DATA SECTION ::
---*---
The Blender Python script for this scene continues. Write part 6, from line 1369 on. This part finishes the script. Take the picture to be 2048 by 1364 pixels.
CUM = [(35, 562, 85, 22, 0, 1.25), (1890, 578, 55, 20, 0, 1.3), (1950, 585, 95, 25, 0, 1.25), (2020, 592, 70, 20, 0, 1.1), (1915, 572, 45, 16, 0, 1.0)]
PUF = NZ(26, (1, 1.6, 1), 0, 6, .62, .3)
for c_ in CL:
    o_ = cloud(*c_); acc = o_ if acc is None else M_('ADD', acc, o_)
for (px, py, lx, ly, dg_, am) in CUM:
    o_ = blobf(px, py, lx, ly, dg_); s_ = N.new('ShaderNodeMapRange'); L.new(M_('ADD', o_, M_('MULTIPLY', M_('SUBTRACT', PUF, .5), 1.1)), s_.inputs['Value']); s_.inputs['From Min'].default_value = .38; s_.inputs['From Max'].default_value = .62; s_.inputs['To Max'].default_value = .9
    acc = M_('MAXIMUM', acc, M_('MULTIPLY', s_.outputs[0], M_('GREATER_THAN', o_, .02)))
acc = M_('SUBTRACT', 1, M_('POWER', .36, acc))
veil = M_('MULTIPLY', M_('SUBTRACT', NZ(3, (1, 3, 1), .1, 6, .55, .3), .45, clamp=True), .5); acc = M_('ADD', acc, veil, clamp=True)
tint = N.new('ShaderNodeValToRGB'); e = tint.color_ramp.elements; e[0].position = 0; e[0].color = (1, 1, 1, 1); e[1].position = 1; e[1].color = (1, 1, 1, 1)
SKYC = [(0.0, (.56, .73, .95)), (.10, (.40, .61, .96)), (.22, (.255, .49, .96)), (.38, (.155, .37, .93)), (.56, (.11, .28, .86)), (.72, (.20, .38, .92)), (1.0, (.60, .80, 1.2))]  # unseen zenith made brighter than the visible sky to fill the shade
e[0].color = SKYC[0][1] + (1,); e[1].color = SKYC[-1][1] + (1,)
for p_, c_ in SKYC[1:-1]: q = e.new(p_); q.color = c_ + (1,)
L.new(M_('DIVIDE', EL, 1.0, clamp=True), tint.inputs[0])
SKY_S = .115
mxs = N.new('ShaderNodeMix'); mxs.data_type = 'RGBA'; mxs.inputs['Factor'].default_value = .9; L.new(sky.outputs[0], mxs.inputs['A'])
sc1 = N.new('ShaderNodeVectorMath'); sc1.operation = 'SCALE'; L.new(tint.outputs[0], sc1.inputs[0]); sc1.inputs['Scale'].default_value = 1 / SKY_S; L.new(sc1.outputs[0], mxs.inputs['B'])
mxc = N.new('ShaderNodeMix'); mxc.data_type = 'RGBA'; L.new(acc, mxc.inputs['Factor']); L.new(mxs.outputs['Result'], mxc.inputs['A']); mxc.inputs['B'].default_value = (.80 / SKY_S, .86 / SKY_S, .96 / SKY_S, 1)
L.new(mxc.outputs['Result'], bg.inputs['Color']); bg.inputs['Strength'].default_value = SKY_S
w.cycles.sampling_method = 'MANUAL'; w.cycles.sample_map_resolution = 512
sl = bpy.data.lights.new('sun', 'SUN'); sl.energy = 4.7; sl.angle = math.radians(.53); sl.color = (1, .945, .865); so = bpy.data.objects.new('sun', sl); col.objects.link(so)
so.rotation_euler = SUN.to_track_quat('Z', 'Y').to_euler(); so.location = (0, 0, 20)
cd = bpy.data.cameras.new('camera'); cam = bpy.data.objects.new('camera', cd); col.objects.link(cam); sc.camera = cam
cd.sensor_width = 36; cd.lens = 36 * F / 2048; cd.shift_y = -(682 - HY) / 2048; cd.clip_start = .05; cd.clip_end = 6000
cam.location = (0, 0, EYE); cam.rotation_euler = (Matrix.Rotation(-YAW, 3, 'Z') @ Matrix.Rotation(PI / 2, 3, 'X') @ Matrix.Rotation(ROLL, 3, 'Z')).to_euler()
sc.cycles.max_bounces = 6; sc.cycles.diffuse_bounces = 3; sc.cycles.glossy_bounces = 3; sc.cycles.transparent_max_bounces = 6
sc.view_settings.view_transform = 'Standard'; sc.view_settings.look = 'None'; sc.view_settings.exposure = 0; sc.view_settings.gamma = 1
---*---
WHAT YOU WILL DO :: Give an exact copy of all the data shown above.

ANSWER BELOW ::
The Blender Python script for this scene continues. Write part 6, from line 1369 on. This part finishes the script. Take the picture to be 2048 by 1364 pixels.
CUM = [(35, 562, 85, 22, 0, 1.25), (1890, 578, 55, 20, 0, 1.3), (1950, 585, 95, 25, 0, 1.25), (2020, 592, 70, 20, 0, 1.1), (1915, 572, 45, 16, 0, 1.0)]
PUF = NZ(26, (1, 1.6, 1), 0, 6, .62, .3)
for c_ in CL:
    o_ = cloud(*c_); acc = o_ if acc is None else M_('ADD', acc, o_)
for (px, py, lx, ly, dg_, am) in CUM:
    o_ = blobf(px, py, lx, ly, dg_); s_ = N.new('ShaderNodeMapRange'); L.new(M_('ADD', o_, M_('MULTIPLY', M_('SUBTRACT', PUF, .5), 1.1)), s_.inputs['Value']); s_.inputs['From Min'].default_value = .38; s_.inputs['From Max'].default_value = .62; s_.inputs['To Max'].default_value = .9
    acc = M_('MAXIMUM', acc, M_('MULTIPLY', s_.outputs[0], M_('GREATER_THAN', o_, .02)))
acc = M_('SUBTRACT', 1, M_('POWER', .36, acc))
veil = M_('MULTIPLY', M_('SUBTRACT', NZ(3, (1, 3, 1), .1, 6, .55, .3), .45, clamp=True), .5); acc = M_('ADD', acc, veil, clamp=True)
tint = N.new('ShaderNodeValToRGB'); e = tint.color_ramp.elements; e[0].position = 0; e[0].color = (1, 1, 1, 1); e[1].position = 1; e[1].color = (1, 1, 1, 1)
SKYC = [(0.0, (.56, .73, .95)), (.10, (.40, .61, .96)), (.22, (.255, .49, .96)), (.38, (.155, .37, .93)), (.56, (.11, .28, .86)), (.72, (.20, .38, .92)), (1.0, (.60, .80, 1.2))]  # unseen zenith made brighter than the visible sky to fill the shade
e[0].color = SKYC[0][1] + (1,); e[1].color = SKYC[-1][1] + (1,)
for p_, c_ in SKYC[1:-1]: q = e.new(p_); q.color = c_ + (1,)
L.new(M_('DIVIDE', EL, 1.0, clamp=True), tint.inputs[0])
SKY_S = .115
mxs = N.new('ShaderNodeMix'); mxs.data_type = 'RGBA'; mxs.inputs['Factor'].default_value = .9; L.new(sky.outputs[0], mxs.inputs['A'])
sc1 = N.new('ShaderNodeVectorMath'); sc1.operation = 'SCALE'; L.new(tint.outputs[0], sc1.inputs[0]); sc1.inputs['Scale'].default_value = 1 / SKY_S; L.new(sc1.outputs[0], mxs.inputs['B'])
mxc = N.new('ShaderNodeMix'); mxc.data_type = 'RGBA'; L.new(acc, mxc.inputs['Factor']); L.new(mxs.outputs['Result'], mxc.inputs['A']); mxc.inputs['B'].default_value = (.80 / SKY_S, .86 / SKY_S, .96 / SKY_S, 1)
L.new(mxc.outputs['Result'], bg.inputs['Color']); bg.inputs['Strength'].default_value = SKY_S
w.cycles.sampling_method = 'MANUAL'; w.cycles.sample_map_resolution = 512
sl = bpy.data.lights.new('sun', 'SUN'); sl.energy = 4.7; sl.angle = math.radians(.53); sl.color = (1, .945, .865); so = bpy.data.objects.new('sun', sl); col.objects.link(so)
so.rotation_euler = SUN.to_track_quat('Z', 'Y').to_euler(); so.location = (0, 0, 20)
cd = bpy.data.cameras.new('camera'); cam = bpy.data.objects.new('camera', cd); col.objects.link(cam); sc.camera = cam
cd.sensor_width = 36; cd.lens = 36 * F / 2048; cd.shift_y = -(682 - HY) / 2048; cd.clip_start = .05; cd.clip_end = 6000
cam.location = (0, 0, EYE); cam.rotation_euler = (Matrix.Rotation(-YAW, 3, 'Z') @ Matrix.Rotation(PI / 2, 3, 'X') @ Matrix.Rotation(ROLL, 3, 'Z')).to_euler()
sc.cycles.max_bounces = 6; sc.cycles.diffuse_bounces = 3; sc.cycles.glossy_bounces = 3; sc.cycles.transparent_max_bounces = 6
sc.view_settings.view_transform = 'Standard'; sc.view_settings.look = 'None'; sc.view_settings.exposure = 0; sc.view_settings.gamma = 1